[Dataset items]
◆ ◆ ◆ ◆ ◆

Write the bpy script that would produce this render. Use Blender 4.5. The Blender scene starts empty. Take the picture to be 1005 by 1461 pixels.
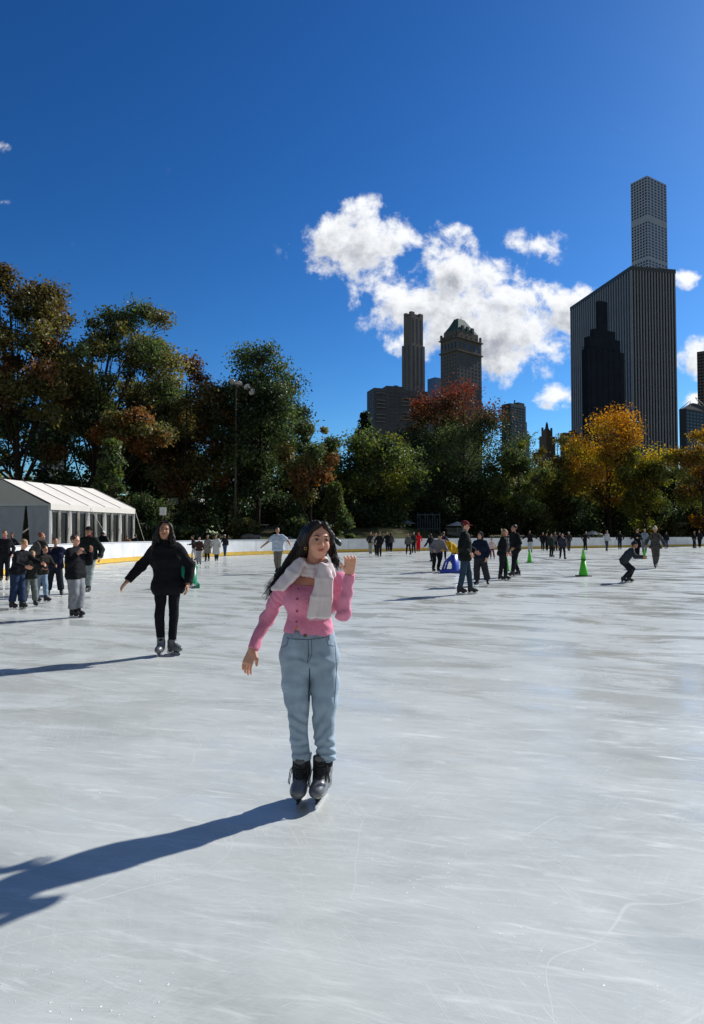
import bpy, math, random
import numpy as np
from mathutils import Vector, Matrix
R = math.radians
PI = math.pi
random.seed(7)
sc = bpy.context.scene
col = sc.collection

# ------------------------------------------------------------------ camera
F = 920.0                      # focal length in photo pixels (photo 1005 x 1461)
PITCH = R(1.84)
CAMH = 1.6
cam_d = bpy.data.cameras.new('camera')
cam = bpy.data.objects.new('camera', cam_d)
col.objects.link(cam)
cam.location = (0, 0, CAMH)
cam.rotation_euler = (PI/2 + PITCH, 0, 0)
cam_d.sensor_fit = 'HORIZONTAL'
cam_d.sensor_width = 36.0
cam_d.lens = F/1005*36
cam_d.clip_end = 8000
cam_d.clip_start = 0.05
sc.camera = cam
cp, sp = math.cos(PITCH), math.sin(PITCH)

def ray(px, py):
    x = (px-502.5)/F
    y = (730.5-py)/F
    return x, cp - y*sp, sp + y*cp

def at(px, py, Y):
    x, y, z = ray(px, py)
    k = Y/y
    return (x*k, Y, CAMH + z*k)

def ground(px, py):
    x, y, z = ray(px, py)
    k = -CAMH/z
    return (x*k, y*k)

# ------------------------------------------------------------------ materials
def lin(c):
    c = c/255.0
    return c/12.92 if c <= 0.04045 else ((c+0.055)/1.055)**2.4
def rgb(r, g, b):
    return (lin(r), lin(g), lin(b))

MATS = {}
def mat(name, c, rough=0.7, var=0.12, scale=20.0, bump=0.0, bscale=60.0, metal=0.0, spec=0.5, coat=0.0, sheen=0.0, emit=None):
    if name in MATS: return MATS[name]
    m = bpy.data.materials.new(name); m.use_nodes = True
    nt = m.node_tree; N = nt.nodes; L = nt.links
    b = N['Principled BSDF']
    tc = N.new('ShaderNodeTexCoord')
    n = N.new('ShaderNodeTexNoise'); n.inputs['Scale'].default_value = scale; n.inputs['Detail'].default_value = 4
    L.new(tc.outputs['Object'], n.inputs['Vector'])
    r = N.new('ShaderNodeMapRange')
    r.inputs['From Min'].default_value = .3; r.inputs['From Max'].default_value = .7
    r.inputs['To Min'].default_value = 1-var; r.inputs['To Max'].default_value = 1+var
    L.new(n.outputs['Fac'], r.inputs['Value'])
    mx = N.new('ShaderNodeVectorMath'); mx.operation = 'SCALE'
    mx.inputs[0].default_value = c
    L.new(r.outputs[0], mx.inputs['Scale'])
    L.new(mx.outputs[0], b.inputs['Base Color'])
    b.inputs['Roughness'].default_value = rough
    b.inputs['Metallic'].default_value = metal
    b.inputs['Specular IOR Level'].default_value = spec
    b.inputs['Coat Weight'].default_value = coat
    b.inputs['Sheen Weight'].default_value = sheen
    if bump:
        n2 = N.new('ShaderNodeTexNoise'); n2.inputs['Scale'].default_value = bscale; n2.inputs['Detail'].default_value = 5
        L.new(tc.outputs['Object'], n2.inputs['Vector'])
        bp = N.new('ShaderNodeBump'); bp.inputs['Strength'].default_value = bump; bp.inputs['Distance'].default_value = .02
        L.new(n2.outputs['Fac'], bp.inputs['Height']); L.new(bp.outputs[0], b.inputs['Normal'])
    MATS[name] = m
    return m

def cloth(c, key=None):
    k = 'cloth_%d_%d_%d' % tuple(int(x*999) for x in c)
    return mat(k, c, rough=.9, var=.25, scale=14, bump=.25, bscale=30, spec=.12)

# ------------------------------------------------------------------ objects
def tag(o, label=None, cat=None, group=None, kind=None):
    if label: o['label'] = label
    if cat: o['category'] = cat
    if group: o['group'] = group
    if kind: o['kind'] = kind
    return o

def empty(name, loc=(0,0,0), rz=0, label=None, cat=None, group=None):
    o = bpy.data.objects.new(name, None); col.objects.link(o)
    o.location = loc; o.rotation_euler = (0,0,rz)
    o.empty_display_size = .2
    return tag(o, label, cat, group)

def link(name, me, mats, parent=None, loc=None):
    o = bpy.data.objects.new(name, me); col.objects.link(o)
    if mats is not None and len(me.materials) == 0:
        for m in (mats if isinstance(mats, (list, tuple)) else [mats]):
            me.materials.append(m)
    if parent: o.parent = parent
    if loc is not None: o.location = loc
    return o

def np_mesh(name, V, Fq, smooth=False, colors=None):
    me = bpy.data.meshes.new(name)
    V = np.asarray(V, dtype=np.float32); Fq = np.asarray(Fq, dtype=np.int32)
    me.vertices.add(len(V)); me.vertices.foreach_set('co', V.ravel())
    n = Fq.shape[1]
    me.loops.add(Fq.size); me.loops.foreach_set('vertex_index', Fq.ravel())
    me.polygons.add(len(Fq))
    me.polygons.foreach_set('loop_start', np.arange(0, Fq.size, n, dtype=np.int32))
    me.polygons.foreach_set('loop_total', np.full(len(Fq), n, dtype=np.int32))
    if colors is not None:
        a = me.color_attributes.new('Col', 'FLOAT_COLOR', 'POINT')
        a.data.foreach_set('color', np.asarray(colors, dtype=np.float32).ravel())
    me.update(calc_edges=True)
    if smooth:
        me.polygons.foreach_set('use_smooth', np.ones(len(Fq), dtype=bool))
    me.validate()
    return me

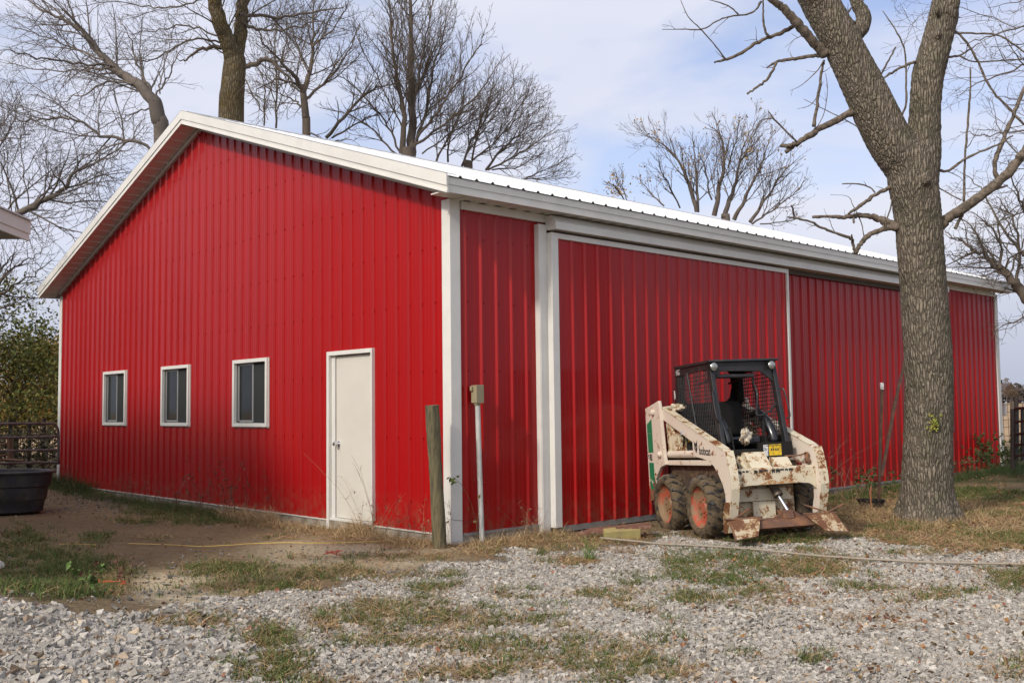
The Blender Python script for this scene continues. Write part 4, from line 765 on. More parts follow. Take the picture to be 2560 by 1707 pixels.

◆ ◆ ◆ ◆ ◆

Transcribe the records above exactly, leaving out every picture.

## FINISHED ANSWER
Write the bpy script that would produce this render. Use Blender 4.5. The Blender scene starts empty. Take the picture to be 1005 by 1461 pixels.
import bpy, math, random
import numpy as np
from mathutils import Vector, Matrix
R = math.radians
PI = math.pi
random.seed(7)
sc = bpy.context.scene
col = sc.collection

# ------------------------------------------------------------------ camera
F = 920.0                      # focal length in photo pixels (photo 1005 x 1461)
PITCH = R(1.84)
CAMH = 1.6
cam_d = bpy.data.cameras.new('camera')
cam = bpy.data.objects.new('camera', cam_d)
col.objects.link(cam)
cam.location = (0, 0, CAMH)
cam.rotation_euler = (PI/2 + PITCH, 0, 0)
cam_d.sensor_fit = 'HORIZONTAL'
cam_d.sensor_width = 36.0
cam_d.lens = F/1005*36
cam_d.clip_end = 8000
cam_d.clip_start = 0.05
sc.camera = cam
cp, sp = math.cos(PITCH), math.sin(PITCH)

def ray(px, py):
    x = (px-502.5)/F
    y = (730.5-py)/F
    return x, cp - y*sp, sp + y*cp

def at(px, py, Y):
    x, y, z = ray(px, py)
    k = Y/y
    return (x*k, Y, CAMH + z*k)

def ground(px, py):
    x, y, z = ray(px, py)
    k = -CAMH/z
    return (x*k, y*k)

# ------------------------------------------------------------------ materials
def lin(c):
    c = c/255.0
    return c/12.92 if c <= 0.04045 else ((c+0.055)/1.055)**2.4
def rgb(r, g, b):
    return (lin(r), lin(g), lin(b))

MATS = {}
def mat(name, c, rough=0.7, var=0.12, scale=20.0, bump=0.0, bscale=60.0, metal=0.0, spec=0.5, coat=0.0, sheen=0.0, emit=None):
    if name in MATS: return MATS[name]
    m = bpy.data.materials.new(name); m.use_nodes = True
    nt = m.node_tree; N = nt.nodes; L = nt.links
    b = N['Principled BSDF']
    tc = N.new('ShaderNodeTexCoord')
    n = N.new('ShaderNodeTexNoise'); n.inputs['Scale'].default_value = scale; n.inputs['Detail'].default_value = 4
    L.new(tc.outputs['Object'], n.inputs['Vector'])
    r = N.new('ShaderNodeMapRange')
    r.inputs['From Min'].default_value = .3; r.inputs['From Max'].default_value = .7
    r.inputs['To Min'].default_value = 1-var; r.inputs['To Max'].default_value = 1+var
    L.new(n.outputs['Fac'], r.inputs['Value'])
    mx = N.new('ShaderNodeVectorMath'); mx.operation = 'SCALE'
    mx.inputs[0].default_value = c
    L.new(r.outputs[0], mx.inputs['Scale'])
    L.new(mx.outputs[0], b.inputs['Base Color'])
    b.inputs['Roughness'].default_value = rough
    b.inputs['Metallic'].default_value = metal
    b.inputs['Specular IOR Level'].default_value = spec
    b.inputs['Coat Weight'].default_value = coat
    b.inputs['Sheen Weight'].default_value = sheen
    if bump:
        n2 = N.new('ShaderNodeTexNoise'); n2.inputs['Scale'].default_value = bscale; n2.inputs['Detail'].default_value = 5
        L.new(tc.outputs['Object'], n2.inputs['Vector'])
        bp = N.new('ShaderNodeBump'); bp.inputs['Strength'].default_value = bump; bp.inputs['Distance'].default_value = .02
        L.new(n2.outputs['Fac'], bp.inputs['Height']); L.new(bp.outputs[0], b.inputs['Normal'])
    MATS[name] = m
    return m

def cloth(c, key=None):
    k = 'cloth_%d_%d_%d' % tuple(int(x*999) for x in c)
    return mat(k, c, rough=.9, var=.25, scale=14, bump=.25, bscale=30, spec=.12)

# ------------------------------------------------------------------ objects
def tag(o, label=None, cat=None, group=None, kind=None):
    if label: o['label'] = label
    if cat: o['category'] = cat
    if group: o['group'] = group
    if kind: o['kind'] = kind
    return o

def empty(name, loc=(0,0,0), rz=0, label=None, cat=None, group=None):
    o = bpy.data.objects.new(name, None); col.objects.link(o)
    o.location = loc; o.rotation_euler = (0,0,rz)
    o.empty_display_size = .2
    return tag(o, label, cat, group)

def link(name, me, mats, parent=None, loc=None):
    o = bpy.data.objects.new(name, me); col.objects.link(o)
    if mats is not None and len(me.materials) == 0:
        for m in (mats if isinstance(mats, (list, tuple)) else [mats]):
            me.materials.append(m)
    if parent: o.parent = parent
    if loc is not None: o.location = loc
    return o

def np_mesh(name, V, Fq, smooth=False, colors=None):
    me = bpy.data.meshes.new(name)
    V = np.asarray(V, dtype=np.float32); Fq = np.asarray(Fq, dtype=np.int32)
    me.vertices.add(len(V)); me.vertices.foreach_set('co', V.ravel())
    n = Fq.shape[1]
    me.loops.add(Fq.size); me.loops.foreach_set('vertex_index', Fq.ravel())
    me.polygons.add(len(Fq))
    me.polygons.foreach_set('loop_start', np.arange(0, Fq.size, n, dtype=np.int32))
    me.polygons.foreach_set('loop_total', np.full(len(Fq), n, dtype=np.int32))
    if colors is not None:
        a = me.color_attributes.new('Col', 'FLOAT_COLOR', 'POINT')
        a.data.foreach_set('color', np.asarray(colors, dtype=np.float32).ravel())
    me.update(calc_edges=True)
    if smooth:
        me.polygons.foreach_set('use_smooth', np.ones(len(Fq), dtype=bool))
    me.validate()
    return me

The Blender Python script for this scene continues. Write part 4, from line 765 on. More parts follow. Take the picture to be 2560 by 1707 pixels.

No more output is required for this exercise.